Mention of Jan Pienkowski a while back and in the comments a reference to a favourite Christmas book which is one of our family favourites too. I'm not going to mention Christmas again for weeks and weeks because I can hardly believe that the adverts have started and the radio is revving up with sleigh bell music already. I'm really good at ignoring it all because we don't let Christmas begin here until about a week before and the tree is usually a Christmas Eve affair.
But I do love the Jan Pienkowski book Christmas with his trademark illustrations and the St James text so I expect that will feature on here a bit nearer the time.
But that's no reason to be deprived of the joy of Jan and thanks to Puffin books we have something to keep us going.
A copy of the newly published The Thousand Nights and One Night has arrived, the story retold by David Walser with illustrations by Jan Pienkowski.
Confession, I've never actually read these cover to cover and have only really gathered the whole Shahrazade (as it is spelt in this version) thing via osmosis and snippets of stories here and there. Acted in the occasional pantomime version of Aladdin, bit of Ali Baba now and again but beyond that not a lot.
There's a great introduction to this version, so now I learn they are unconnected stories woven into a whole by the familiar overarching tale of Shahrazade, staving off execution with her nightly telling of a tale to the vengeful King Shahryar.

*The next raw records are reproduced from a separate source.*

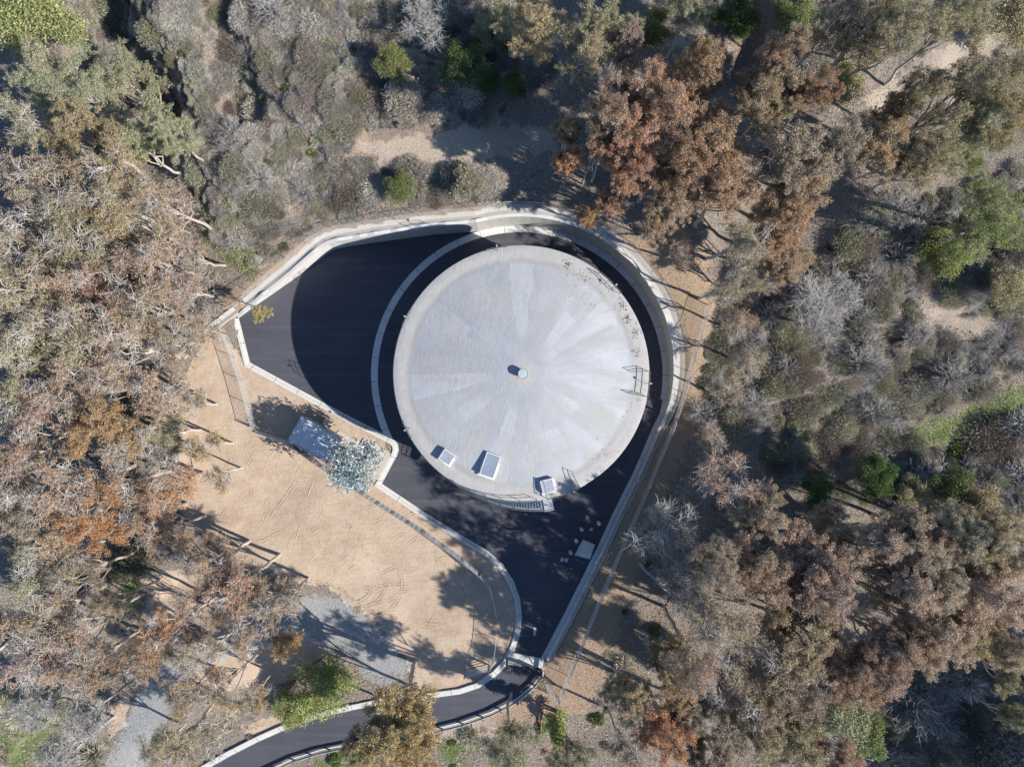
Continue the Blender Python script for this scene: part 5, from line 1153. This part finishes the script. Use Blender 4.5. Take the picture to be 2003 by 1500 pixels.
# leaves blown onto the tank roof and along the pavement edges
rng = np.random.default_rng(77); pts = []
for u, v, n, sp in ((1110, 517, 40, 5), (1146, 545, 30, 9), (1190, 552, 40, 10), (1217, 598, 45, 6), (1226, 625, 45, 4), (1241, 650, 50, 5), (1245, 690, 30, 5), (1150, 590, 14, 20), (1235, 780, 16, 14), (1180, 880, 20, 16)):
    for _ in range(n):
        x, y, z = on_tank(u + rng.normal() * sp, v + rng.normal() * sp * 1.2)
        if math.hypot(x, y) < TR - .1: pts.append((x + CX, y + CY, z + .02))
C = np.array(pts); D = unit(len(C), rng); D[:, 2] *= .15; D /= np.linalg.norm(D, axis=1, keepdims=True)
Vv, F = leaf_quads(C, D, .2 * rng.uniform(.5, 1.5, len(C)), .06, rng); o = obj('roof_leaves', np_mesh('roof_leaves', Vv, F, M['leaf'])); o.color = (.10, .075, .05, 0)
tag(o, 'dark dead leaves blown onto the right side of the tank roof', 'leaf litter', kind='stuff')
t_ = rng.random(5200); bi_ = rng.integers(0, len(BXY), 5200); A_ = BXY[bi_]; B_ = BXY[(bi_ + 1) % len(BXY)]; Q = A_ + (B_ - A_) * t_[:, None]
cen = np.array([CX, CY]); inw = cen - Q; inw /= np.linalg.norm(inw, axis=1, keepdims=True); Q = Q + inw * (np.abs(rng.normal(size=5200)) * 1.3)[:, None]
Q = Q[inside(Q[:, 0], Q[:, 1], BXY) & (np.hypot(Q[:, 0] - CX, Q[:, 1] - CY) > TR + .3) & (rng.random(len(Q)) < np.where(Q[:, 0] > CX, .5, .14))]
C = np.column_stack([Q, np.full(len(Q), .04)]); D = unit(len(C), rng); D[:, 2] *= .1; D /= np.linalg.norm(D, axis=1, keepdims=True)
Vv, F = leaf_quads(C, D, .13 * rng.uniform(.5, 1.5, len(C)), .045, rng); o = obj('pavement_leaves', np_mesh('pavement_leaves', Vv, F, M['leaf'])); o.color = (.22, .15, .10, .2)
tag(o, 'fallen leaves scattered along the edges of the apron', 'leaf litter', kind='stuff')
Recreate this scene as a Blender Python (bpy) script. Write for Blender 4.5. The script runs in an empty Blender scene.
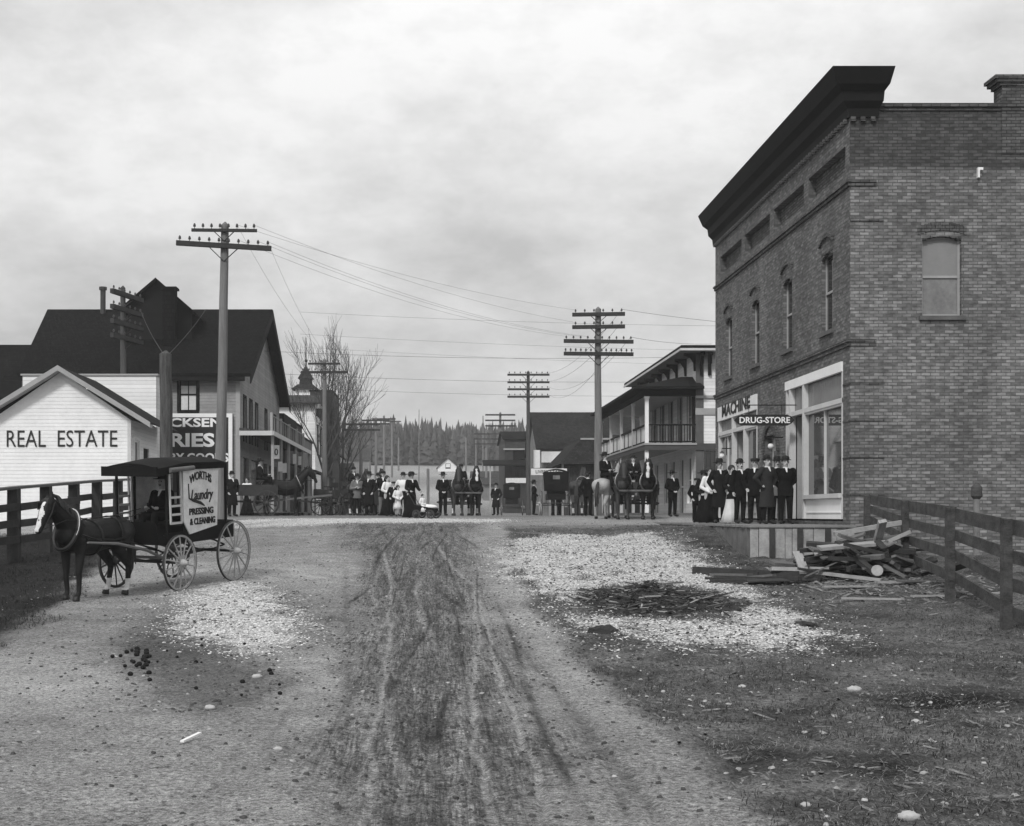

Collected over a period of five hundred years it is thought they took their final form in the 14th century but many date back to the 7th or 8th century. Finally translated in 1704 by a Frenchman and then again by Sir Richard Burton. There's confusing for you because it's not THAT one of course but the Victorian explorer one.
Jan Pienkowski describes the allure of the tales from his childhood in Poland and the joy of travelling around the fabled cities of the stories as he gathered his sketches together for this book,
"the dappled, latticed light and shade, the brilliant splendour of the colurs of the East, these are imprinted on my mind. I hope I have conveyed hints of them to you"
What can I say?
Feast your eyes on this because the colours far surpass anything you could wish for, rich jewel-like backdrops for Jan's perfect silhouette illustrations, always so expressive and telling a story of their own. There is so much to see in each one, I loved them and think children will be equally impressed.Look at that little spider dangling outside the frame of the picture; that's what children notice and I almost missed as I scanned and cropped this picture.
Children have far more vivid imaginations than grown-ups, little fingers pointing out all those tiny details that we miss, and there is so much to see in each picture.
As if that wasn't enough there's a red silk ribbon marker and the page edges are gold blocked which gives it all a very special book feel indeed.
There is also quilting inspiration a-plenty here and I was reminded of Dilys Fronks a favourite quilter who, now I think about it, has perfected the art of Jan Pienkowski in fabric. I think Dilys deserves a blog post of her own because her work is truly inspirational and you can then have a good laugh at all the Dilys's I've started and then never quite managed to finish.
The back drop is a joy to create but the black bits are fiendishly tricky.